Construction Lawyers

Need “boots on the ground” knowledge

Construction Lawyers

The issues with respect to which in-house counsel at a construction company are asked to provide legal advice are likely typical for any construction lawyer, such as the tendering process, contract negotiations, subcontractor defaults, and builders’ liens. In-house construction lawyers, who may often be embedded within the operations team and work closely on projects from bidding to completion, often also experience a constant and underlying expectation from their clients that they are always prepared to provide legal advice that integrates synergistically with the commercial and operational context of a particular project and of the company as a whole.
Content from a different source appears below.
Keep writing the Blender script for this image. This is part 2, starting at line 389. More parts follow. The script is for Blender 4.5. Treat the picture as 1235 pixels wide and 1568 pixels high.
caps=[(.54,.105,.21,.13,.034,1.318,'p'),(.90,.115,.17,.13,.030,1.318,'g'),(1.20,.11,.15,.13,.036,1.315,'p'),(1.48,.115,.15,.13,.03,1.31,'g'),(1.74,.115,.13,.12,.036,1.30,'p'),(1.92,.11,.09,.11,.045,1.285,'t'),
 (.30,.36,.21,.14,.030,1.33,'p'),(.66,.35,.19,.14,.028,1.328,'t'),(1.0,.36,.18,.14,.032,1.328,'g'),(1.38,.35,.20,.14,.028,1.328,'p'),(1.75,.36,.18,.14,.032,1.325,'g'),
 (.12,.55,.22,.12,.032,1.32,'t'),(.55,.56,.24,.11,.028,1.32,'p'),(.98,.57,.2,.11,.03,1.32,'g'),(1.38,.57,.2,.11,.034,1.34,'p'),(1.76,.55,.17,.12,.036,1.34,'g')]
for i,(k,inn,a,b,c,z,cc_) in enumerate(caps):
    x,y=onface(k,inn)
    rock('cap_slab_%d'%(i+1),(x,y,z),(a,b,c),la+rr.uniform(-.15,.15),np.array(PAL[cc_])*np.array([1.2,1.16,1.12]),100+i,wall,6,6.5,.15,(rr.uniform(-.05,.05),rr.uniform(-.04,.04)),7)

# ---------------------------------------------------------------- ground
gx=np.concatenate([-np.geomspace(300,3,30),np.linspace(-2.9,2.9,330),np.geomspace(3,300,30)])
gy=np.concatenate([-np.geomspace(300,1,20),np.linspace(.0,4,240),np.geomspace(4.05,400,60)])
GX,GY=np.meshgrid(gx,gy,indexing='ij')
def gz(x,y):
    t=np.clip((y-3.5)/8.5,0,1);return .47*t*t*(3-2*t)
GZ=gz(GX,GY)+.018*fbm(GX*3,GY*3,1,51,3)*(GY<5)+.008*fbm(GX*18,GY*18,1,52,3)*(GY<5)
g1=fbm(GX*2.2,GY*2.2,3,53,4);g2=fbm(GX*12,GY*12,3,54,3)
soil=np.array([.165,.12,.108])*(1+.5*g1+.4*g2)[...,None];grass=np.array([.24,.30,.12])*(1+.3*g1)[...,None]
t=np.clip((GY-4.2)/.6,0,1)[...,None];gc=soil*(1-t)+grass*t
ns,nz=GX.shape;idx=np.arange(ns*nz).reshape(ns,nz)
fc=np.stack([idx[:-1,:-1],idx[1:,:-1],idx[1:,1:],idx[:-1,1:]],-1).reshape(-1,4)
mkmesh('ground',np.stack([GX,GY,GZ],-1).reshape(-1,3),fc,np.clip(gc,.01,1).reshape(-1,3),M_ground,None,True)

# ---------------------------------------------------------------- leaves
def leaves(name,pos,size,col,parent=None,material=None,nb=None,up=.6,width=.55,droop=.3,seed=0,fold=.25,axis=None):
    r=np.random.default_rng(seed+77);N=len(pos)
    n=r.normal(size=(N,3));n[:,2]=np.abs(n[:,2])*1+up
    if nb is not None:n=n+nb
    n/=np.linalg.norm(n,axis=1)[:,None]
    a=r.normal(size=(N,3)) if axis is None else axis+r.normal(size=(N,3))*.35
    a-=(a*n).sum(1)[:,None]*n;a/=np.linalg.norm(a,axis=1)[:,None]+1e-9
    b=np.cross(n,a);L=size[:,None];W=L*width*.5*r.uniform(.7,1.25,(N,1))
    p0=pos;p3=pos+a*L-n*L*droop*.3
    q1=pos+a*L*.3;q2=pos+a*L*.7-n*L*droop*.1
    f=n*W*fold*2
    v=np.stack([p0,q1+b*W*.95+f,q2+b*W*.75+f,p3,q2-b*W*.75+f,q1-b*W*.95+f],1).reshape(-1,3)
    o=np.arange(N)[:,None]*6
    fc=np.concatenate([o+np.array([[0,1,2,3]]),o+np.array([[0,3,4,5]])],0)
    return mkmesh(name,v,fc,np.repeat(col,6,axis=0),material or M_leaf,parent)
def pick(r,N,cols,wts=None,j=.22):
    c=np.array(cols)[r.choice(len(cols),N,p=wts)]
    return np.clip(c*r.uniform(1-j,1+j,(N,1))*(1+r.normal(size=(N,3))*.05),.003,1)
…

It is probably safe to assume that most construction lawyers begin their practice with limited practical knowledge about construction. Nowhere in the tomes of the traditional education leading to law is there instruction on slab-on-grade, curtain wall, shotcrete, formwork, post-tension cables, and soffits, and yet these are sometimes literally the building blocks of the legal issues on which clients seek advice. Therefore, in order to effectively provide advice to clients in the construction industry, it behooves construction lawyers to acquire as much “boots on the ground” knowledge as possible about the operational and commercial aspects of construction. The following may help in working toward that goal:

  • Seek out mentors and friends from the operations side of construction, such as project managers and superintendents, and call them when you have questions. This may prove invaluable when, for example, you are uncertain about the operational ramifications of an obligation in a contract that you are reviewing or negotiating. Leaning on those contacts to fully understand what that obligation would entail in practice will likely assist you to provide practical advice and to negotiate sensibly.
  • Attend as many operations meetings, such as those held with the trades, as possible. Not only will you learn about construction, but you will also learn about the operational realities faced by your clients, such as those related to scheduling, which will give you important context to consider when providing advice.
  • Take every opportunity to discuss issues with your company’s executives and to observe them making operational decisions. This is particularly important for large companies with multiple ongoing projects across multiple branches. We are often asked to provide advice for a particular project, but the client is ultimately the company as a whole. Observing the decision-making process at the top will inform you of the direction and values that are intended for the entire company and will therefore empower you to provide advice that is valuable to the company as a whole.
  • Visit project sites as often as you can. You will likely experience memorable “aha!” moments. Until you actually see construction in action, many of the common sources of disputes, such as delays and change orders, will likely remain abstract legal concepts. However, once you see concrete being poured, rebar being installed, or a curtain wall going up, the issues become much more tangible and you will be equipped to engage with them in a manner that allows you to advise solutions that make sense from both a practical and legal perspective.

A laudable goal espoused by many lawyers regardless of the industry in which they practice is to achieve the status of the trusted advisor with a seat at the decision-making table. In construction, and perhaps particularly as in-house counsel, engaging in the types of professional development listed here will likely form an effective component toward achieving that goal.